**Problem details:** Line by line, repeat the data below exactly, beginning at the first line and ending at the line with "o = MB().tube((xa, y, z), (xb, y, z), r". Omit pictures.

**Given information:**
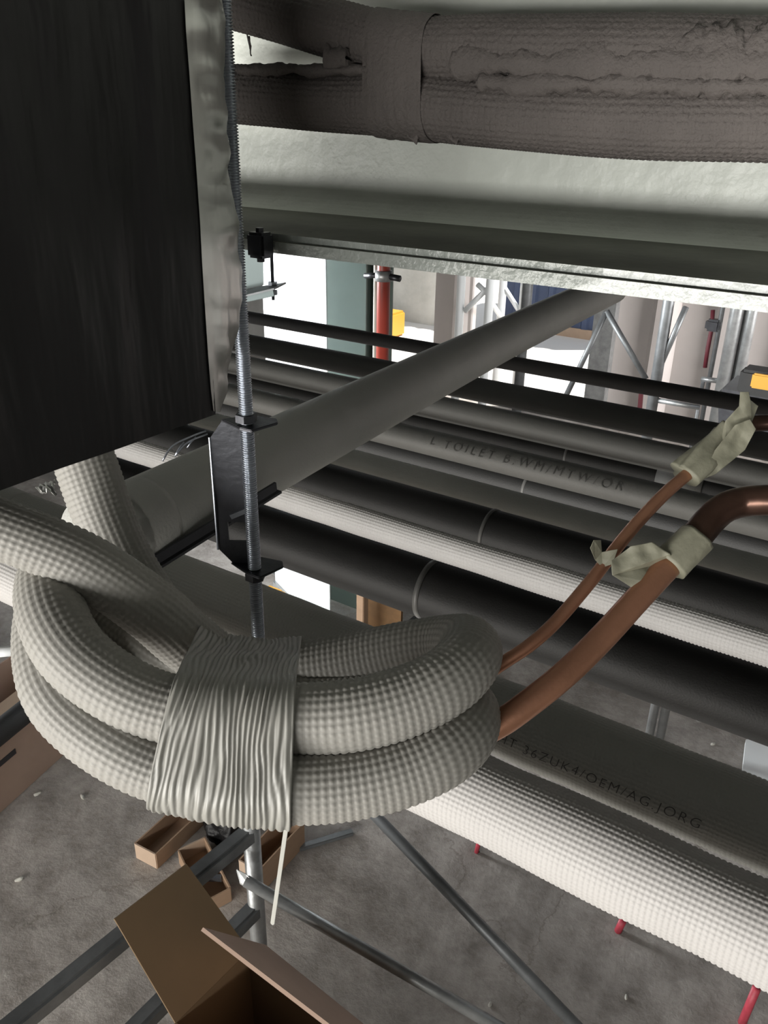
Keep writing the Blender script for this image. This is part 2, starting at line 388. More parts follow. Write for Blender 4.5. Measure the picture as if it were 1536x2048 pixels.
straight('G', 1143, 1210, PZ + .085, foamG, 'thin bright white dimpled pipe running between two thick black rubber pipes', dim=(-1.9, .55, .0042, .0010))
straight('H', 1208, 1350, PZ - .015, rubber, 'thickest black rubber pipe, on the near side of the thin white dimpled pipe')
straight('I', 1410, 1580, PZ, foamS, 'wide grey pipe with black handwriting and a bright lower edge', dim=(-1.15, .42, .0045, .0008))
straight('J', 1584, 1788, PZ, foamB, 'wide bright white dimpled pipe, nearest of all, running to the lower right corner', dim=(-1.9, .40, .0048, .0011))
ring('k1', 1133, 897); ring('k2', 1048, 962); ring('F', 965, 1055, .006); ring('H', 838, 1160, .008)
y, z, r, t = pipes['k1']; xa, xb = xat(1322, 935, y), xat(1412, 960, y)
o = MB().tube((xa, y, z), (xb, y, z), r + .006, 40).build('repair_sleeve', foamE, t, True); o['label'] = 'short grey sleeve on the black pipe'

def pipe_text(key, s, px, py, size, ang, m=None, sp=1.25, name='handwriting'):
    y, z, r, t = pipes[key]
    cu = bpy.data.curves.new('txt', 'FONT'); cu.body = s; cu.size = size; cu.offset = -size * .012; cu.space_character = sp
    ob = bpy.data.objects.new('txt', cu); C.objects.link(ob)
    dg = bpy.context.evaluated_depsgraph_get(); me = bpy.data.meshes.new_from_object(ob.evaluated_get(dg))
    bpy.data.objects.remove(ob)
    bm = bmesh.new(); bm.from_mesh(me)
    bmesh.ops.triangulate(bm, faces=bm.faces)
    for _ in range(2): 
        es = [e for e in bm.edges if e.calc_length() > size * .2]
        if es: bmesh.ops.subdivide_edges(bm, edges=es, cuts=1)
        bmesh.ops.triangulate(bm, faces=bm.faces)
    x0 = xat(px, py, y - r * .75); sk = noise
    for v in bm.verts:
        u, vv = v.co.x, v.co.y
        vv += size * .10 * noise.noise((u * 40, 0, 0)); u2 = u + vv * .15
        a = ang + vv / r
        v.co = (x0 + u2, y - (r + .0016) * math.cos(a), z + (r + .0016) * math.sin(a))
    bm.to_mesh(me); bm.free(); me.name = name
    return link(name, me, m or ink, t)
pipe_text('I', 'HT 36ZUK4/OEM/AG.JORG', 1000, 1500, .0145, math.radians(3))
pipe_text('D', 'L TOILET B.WM/MTW/OR', 862, 870, .026, math.radians(14), ink2, 1.5)

# ------------------------------------------------------------ the pipe crossing diagonally above the rack
a = P(310, 1030, .85); b = P(1000, 682, 1.77); e = P(1225, 575, 2.35)
d0 = a + (a - b) * .01
dg_ = thing('insulated_pipe', a, 'wide grey ribbed pipe crossing diagonally above the row of pipes, through the hanger bracket', 'pipe')
def flat_tube(name, pts, rw, rh, m, parent, n=48):
    P_ = np.array(spline(pts, .006)[0]); T, A, B = frames(P_); th = np.linspace(0, 2 * np.pi, n, endpoint=False)
    rid = 1 + .006 * np.sin(th * 24)[None, :]
    V = P_[:, None, :] + rw * (np.cos(th) * rid[0])[None, :, None] * A[:, None, :] + rh * (np.sin(th) * rid[0])[None, :, None] * B[:, None, :]
    n_ = len(P_); Fl = [(i * n + j, i * n + (j + 1) % n, (i + 1) * n + (j + 1) % n, (i + 1) * n + j) for i in range(n_ - 1) for j in range(n)]
    Fl += [tuple(range(n - 1, -1, -1)), tuple(range(len(V.reshape(-1, 3)) - n, n_ * n))]
    return link(name, mesh(name, list(V.reshape(-1, 3)), Fl), m, parent, True)
flat_tube('insulation_sleeve', [d0, a, b, e], .045, .045, foamX, dg_)
T_ = nrm(b - a); side = nrm(np.cross(T_, ray(600, 900)))

# ------------------------------------------------------------ threaded rod and hanger bracket
RX, RY = -.432, .452
rod = thing('threaded_rod', (RX, RY, 2.22), 'vertical threaded steel rod hanging beside the beam, through the slotted bracket', 'rod')
zz = np.arange(2.22, 3.34, .00035); rr = .0050 + .0007 * np.sin(zz * 2 * np.pi / .0019)
V, Fl = tube_vf(np.stack([np.full_like(zz, RX), np.full_like(zz, RY), zz], 1), rr, 20)
link('thread', mesh('thread', V, Fl), zinc, rod, True)
zc = float(onp(500, 480, 1, RY)[2])
clamp = thing('beam_clamp', (RX + .012, RY + .03, zc), 'small dark beam clamp gripping the flange edge beside the threaded rod', 'clamp')
MB().box((RX + .004, ye - .008, zb + .006), (.016, .014, .018)).build('clamp_jaw', dsteel, clamp, bevel=.002)
MB().tube((RX + .004, ye - .008, zb - .006), (RX + .004, ye - .008, zb + .018), .003, 6).build('clamp_bolt', dsteel, clamp)

def rodz(py): return float(onp(495, py, 1, RY)[2])
zt_, zbm = rodz(850), rodz(1133)
br = thing('hanger_bracket', (RX - .02, RY, zbm), 'dark steel slotted U-shaped hanger bracket on the threaded rod', 'bracket')
# the bracket's plate faces the camera: build in a frame (a = right, b = up, c = towards camera)
ra = nrm(np.array([M[0, 0], M[1, 0], 0])); rc = np.cross(ra, (0, 0, 1)); up = np.array([0, 0, 1.0])
o0 = np.array([RX, RY, 0])
def bp_(u, v, z_): return o0 + ra * u + rc * v + up * z_
hh = zt_ - zbm
plate = MB()
back = -.010
W0, W1 = -.031, -.004
ch = .014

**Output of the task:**
Keep writing the Blender script for this image. This is part 2, starting at line 388. More parts follow. Write for Blender 4.5. Measure the picture as if it were 1536x2048 pixels.
straight('G', 1143, 1210, PZ + .085, foamG, 'thin bright white dimpled pipe running between two thick black rubber pipes', dim=(-1.9, .55, .0042, .0010))
straight('H', 1208, 1350, PZ - .015, rubber, 'thickest black rubber pipe, on the near side of the thin white dimpled pipe')
straight('I', 1410, 1580, PZ, foamS, 'wide grey pipe with black handwriting and a bright lower edge', dim=(-1.15, .42, .0045, .0008))
straight('J', 1584, 1788, PZ, foamB, 'wide bright white dimpled pipe, nearest of all, running to the lower right corner', dim=(-1.9, .40, .0048, .0011))
ring('k1', 1133, 897); ring('k2', 1048, 962); ring('F', 965, 1055, .006); ring('H', 838, 1160, .008)
y, z, r, t = pipes['k1']; xa, xb = xat(1322, 935, y), xat(1412, 960, y)
o = MB().tube((xa, y, z), (xb, y, z), r + .006, 40).build('repair_sleeve', foamE, t, True); o['label'] = 'short grey sleeve on the black pipe'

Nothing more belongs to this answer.